Put simply, smart contracts are lines of code that facilitate the exchange of anything that can be packaged into a unit of value, such as money, information, property, or voting rights. These self-executing protocols allow geographically dispersed buyers and sellers to engage in anonymous and trusted transactions, without the need for third-party intermediation or enforcement. Built into the lines of code are predetermined terms of agreement, enabling a seamless exchange. Today, the vast majority of on-chain user activity depends on smart contract networks, which now include platforms like Stellar, Solana, Avalanche, and Algorand.

Still, smart contracts are in the early stages of development. While to date they have solved for a number of issues first presented by Bitcoin, they are not currently as efficient as the centralized financial systems they compete against. Visa, for example, is capable of clearing more than 65,000 transactions per second. Meanwhile, Ethereum can typically handle up to 15 transactions per second. While the gap is large, it makes sense. There is an inherent tradeoff between speed and decentralisation. Companies like Visa might offer speedy services, but their role as an intermediary creates a single point of potential systemic failure. Conversely, decentralised networks aim to eliminate that vulnerability by operating through distinct, geographically dispersed hosts.
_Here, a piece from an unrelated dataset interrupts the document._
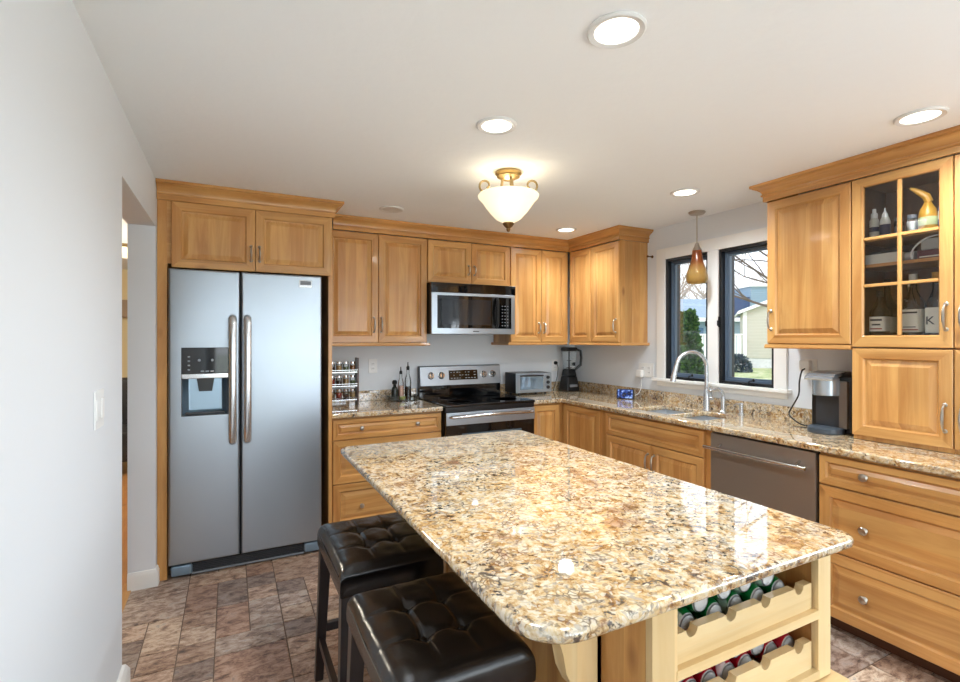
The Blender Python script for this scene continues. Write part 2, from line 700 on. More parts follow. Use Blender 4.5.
ZC, XL, XR, YB = 2.366, -0.388, 3.215, 4.133
YREAR = -3.5

# ------------------------------------------------------------------ room shell
mb = MB()
mb.box(XL - 0.134, XR + 0.15, YREAR - 0.1, YB + 0.1, -0.06, -0.004, 0)
U = 0.152
nx, ny = 26, 52
x_or, y_or = XL - 0.132, YREAR - 0.06
used = set()
tones = [(1.16, 1.12, 1.06), (0.88, 0.76, 0.68), (1.08, 0.98, 0.9), (0.66, 0.62, 0.62), (0.80, 0.64, 0.56), (1.26, 1.22, 1.14), (0.54, 0.50, 0.50), (0.95, 0.95, 0.97)]
tile_col = {}
rt = random.Random(21)
nbase = len(mb.f)
for j in range(ny):
    for i in range(nx):
        if (i, j) in used:
            continue
        for (a, b) in rt.choices([(2, 2), (2, 1), (1, 1), (1, 2), (3, 2)], [2.6, 3, 5, 3, 0.5])[:1] + [(2, 1), (1, 1)]:
            if i + a <= nx and j + b <= ny and all((i + p, j + q) not in used for p in range(a) for q in range(b)):
                break
        for p in range(a):
            for q in range(b):
                used.add((i + p, j + q))
        g = 0.0026
        xa, xb = x_or + i * U + g, x_or + (i + a) * U - g
        ya, yb = y_or + j * U + g, y_or + (j + b) * U - g
        k = len(mb.f)
        mb.rings(lambda u, w, z: (u, z, w), [(xa, xb, ya, yb, -0.006), (xa, xb, ya, yb, -0.002), (xa + 0.004, xb - 0.004, ya + 0.004, yb - 0.004, 0.0)], 1, first=False)
        t = rt.choice(tones)
        jit = rt.uniform(0.92, 1.08)
        tile_col[k] = (len(mb.f), (min(1, t[0] * jit * 0.8), min(1, t[1] * jit * 0.8), min(1, t[2] * jit * 0.8), 1))
fl = mb.build('floor', [GROUT, TILE])
structure(fl)
ca = fl.data.color_attributes.new('tone', 'FLOAT_COLOR', 'CORNER')
for k, (e, c) in tile_col.items():
    for fi in range(k, e):
        for li in fl.data.polygons[fi].loop_indices:
            ca.data[li].color = c

structure(MB().box(-4.2, XR + 0.2, YREAR - 0.2, 8.3, ZC, ZC + 0.1).build('ceiling', CEILP))
# left wall with the passage opening
mb = MB()
mb.box(XL - 0.134, XL, YREAR - 0.1, 2.411, 0, ZC)
mb.box(XL - 0.134, XL, 2.411, 3.401, 2.09, ZC)
mb.box(XL - 0.134, XL, 3.401, 8.2, 0, ZC)
structure(mb.build('wall_left', WALLP))
structure(MB().box(XL, XR + 0.15, YB, YB + 0.12, 0, ZC).build('wall_back', WALLP))
# right wall with the two kitchen windows and the one behind the camera
W1, W2 = (2.52, 2.925), (2.015, 2.43)
WZ0, WZ1 = 1.108, 2.092
ys = [YREAR - 0.1, -1.85, -0.15, W2[0], W2[1], W1[0], W1[1], YB + 0.12]
mb = MB()
for i, (a, b) in enumerate(zip(ys[:-1], ys[1:])):
    if i == 1:
        mb.box(XR, XR + 0.15, a, b, 0, 0.95).box(XR, XR + 0.15, a, b, 2.05, ZC)
    elif i in (3, 5):
        mb.box(XR, XR + 0.15, a, b, 0, WZ0).box(XR, XR + 0.15, a, b, WZ1, ZC)
    else:
        mb.box(XR, XR + 0.15, a, b, 0, ZC)
structure(mb.build('wall_right', WALLP))
mb = MB()
mb.box(-0.388, -0.3, YREAR - 0.12, YREAR, 0, ZC).box(3.1, XR, YREAR - 0.12, YREAR, 0, ZC).box(-0.3, 3.1, YREAR - 0.12, YREAR, 2.25, ZC)
structure(mb.build('wall_rear', WALLP))
# neighbouring hall seen through the passage
HALLW = plain('hall_wall_paint', (238, 222, 178), 0.8)
HFLOOR = wood('oak_strip_floor', 'y', light=(206, 150, 88), dark=(168, 108, 54), stave=0.07, rough=0.3)
structure(MB().box(-4.2, XL - 0.135, YREAR - 0.1, 8.2, -0.06, -0.002).build('floor_hall', HFLOOR))
structure(MB().box(-4.2, XL - 0.13, 8.05, 8.2, 0, ZC).build('wall_hall', HALLW))
structure(MB().box(-4.3, -4.2, YREAR - 0.1, 8.2, 0, ZC).build('wall_hall_side', HALLW))
structure(MB().box(-4.2, XL - 0.134, YREAR - 0.2, YREAR - 0.1, 0, ZC).build('wall_hall_rear', HALLW))
structure(MB().box(XL - 0.165, XL - 0.115, 2.405, 3.5, -0.02, 0.006, bev=0.003).build('trim_threshold', WY))
# baseboards
BB = [(0, 0), (0.014, 0), (0.014, 0.075), (0.009, 0.09), (0.006, 0.098), (0, 0.1)]
BB2 = [(o_ * 1.7, z_ * 1.22) for o_, z_ in BB]
structure(MB().sweep([(XL, YREAR), (XL, 2.411), (XL - 0.134, 2.411)], BB2, side=1).build('baseboard_left', TRIMP))
structure(MB().sweep([(XL - 0.134, 3.401), (XL, 3.401), (XL, 3.48)], BB, side=1).build('baseboard_passage', TRIMP))

# ------------------------------------------------------------------ windows
TW = TR(XR)


def casement(n, y0, y1, lock_side):
    w = thing('window_%d' % n, 'x', 'window', (XR, (y0 + y1) / 2, WZ0))
    del w['label'], w['category']
    w['kind'] = 'structure'
    fr = MB().rings(TW, [(y0, y1, WZ0, WZ1, -0.002), (y0, y1, WZ0, WZ1, 0.006), (y0 + 0.02, y1 - 0.02, WZ0 + 0.02, WZ1 - 0.02, 0.006), (y0 + 0.02, y1 - 0.02, WZ0 + 0.02, WZ1 - 0.02, -0.14)], first=False, last=False)
    fr.build('window_frame', WINBLK, w)
    a, b, c, d = y0 + 0.02, y1 - 0.02, WZ0 + 0.02, WZ1 - 0.02
    sa = MB().rings(TW, [(a, b, c, d, -0.07), (a, b, c, d, -0.035), (a + 0.014, b - 0.014, c + 0.014, d - 0.014, -0.035), (a + 0.016, b - 0.016, c + 0.016, d - 0.016, -0.045),
                         (a + 0.028, b - 0.028, c + 0.028, d - 0.028, -0.045), (a + 0.028, b - 0.028, c + 0.028, d - 0.028, -0.07)], first=False, last=False)
    s = sa.build('sash', WINGRY, w)
    MB().tbox(TW, a + 0.022, b - 0.022, -0.062, -0.056, c + 0.022, d - 0.022).build('window_pane', GLASS, w)
    # crank on the sill
    yc = (y0 + y1) / 2 - 0.03
    h = MB().tbox(TW, yc - 0.05, yc + 0.05, 0.004, 0.022, WZ0 - 0.0, WZ0 + 0.014, bev=0.004)
    h.tube([TW(yc, 0.015, WZ0 + 0.012), TW(yc - 0.015, 0.03, WZ0 + 0.035), TW(yc - 0.05, 0.035, WZ0 + 0.04)], 0.005)
    h.lathe(TW(yc - 0.05, 0.035, WZ0 + 0.04), (0, 0, 1), [(0.006, -0.006), (0.009, 0.004), (0.006, 0.014), (0, 0.016)], 10)
    h.build('crank', BLACK, w)
    lk = MB().tbox(TW, lock_side - 0.012, lock_side + 0.012, 0.0, 0.016, 1.52, 1.6, bev=0.004)
    lk.tbox(TW, lock_side - 0.006, lock_side + 0.006, 0.014, 0.03, 1.53, 1.57, bev=0.003)
    lk.build('latch', BLACK, w)
    return w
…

Scalability has also presented its challenges. In 2017, when non-fungible tokens (NFTs) first gained popularity, Ethereum’s network experienced significant clogging, which forced users to pay higher fees for transaction confirmations. The congestion resumed in 2020 when demand for Decentralised Finance (DeFi) services grew. Again, the influx in user activity sent fees soaring. As Ethereum’s fees began to exceed $10 per transaction, Stellar, Algorand, Solana, and Avalanche experienced strong growth in daily on-chain transaction counts. This proved to be an overwhelmingly positive force in the adoption of smart contract platforms. As of March 15, 2022, Solana has processed more than 12 billion transactions (adjusted for voting transactions) since March 2020, far eclipsing the roughly 1.5 billion total transactions Ethereum had executed since 2015.

There is little doubt on-chain user activity around P2P transactions, DeFi services, and dApps is robust and growing. Decades ago, these opportunities were unimaginable. Thanks to smart contracts, we now have the ability to build interactive programs on top of decentralised networks, creating new, vibrant digital ecosystems.

DeFi apps have proven to be the most popular of these programs, allowing users to exchange tokens, take out loans, or employ asset management strategies that are permissionless and on-chain. Without the hassle of paperwork or underwriting, these smart contract protocols enforce positions and automatically settle exchanges of value. Traditional financial services like foreign exchange, stocks, derivatives, lending, and yield aggregating may find more efficient homes on dApps that are enabled by smart contract platforms.

The forex market, in particular, seems ripe for disruption. On average, forex volume stands at roughly $6.6 trillion per day. Smart contract platforms focused on fast transactions and low fees, like Solana and Avalanche, may be poised to capture significant market share—especially given both platforms have on-chain order books and highly liquid stablecoin swap applications.

Gaming offers another unique opportunity. In 2021, gaming-related NFTs had more than $4.5 billion of trading volume in 2021, compared to global game revenue of $180.3 billion. As Web 3.0 adoption continues to gain steam in the gaming community, smart contract platforms could capture more and more of the market. Avalanche Foundation for instance has announced a $290 million fund to attract developers to their multiverse ecosystem.

Despite their impressive growth and their ability to process millions of transactions per day, smart contract protocols are still very much in their infancy. The number of transactions processed on traditional financial exchanges and marketplaces would be enough to congest the current smart contract platforms. But significant progress is being made, and while beyond current capabilities at this point, the total addressable market for on-chain transactions may signal substantial long term value accrual for smart contract platforms and their tokens. The smart contract ecosystem is navigating the early phases of a decentralised world. From this view, the kinks are being ironed out for a future that could run smoothly, without the domineering presence of central institutions.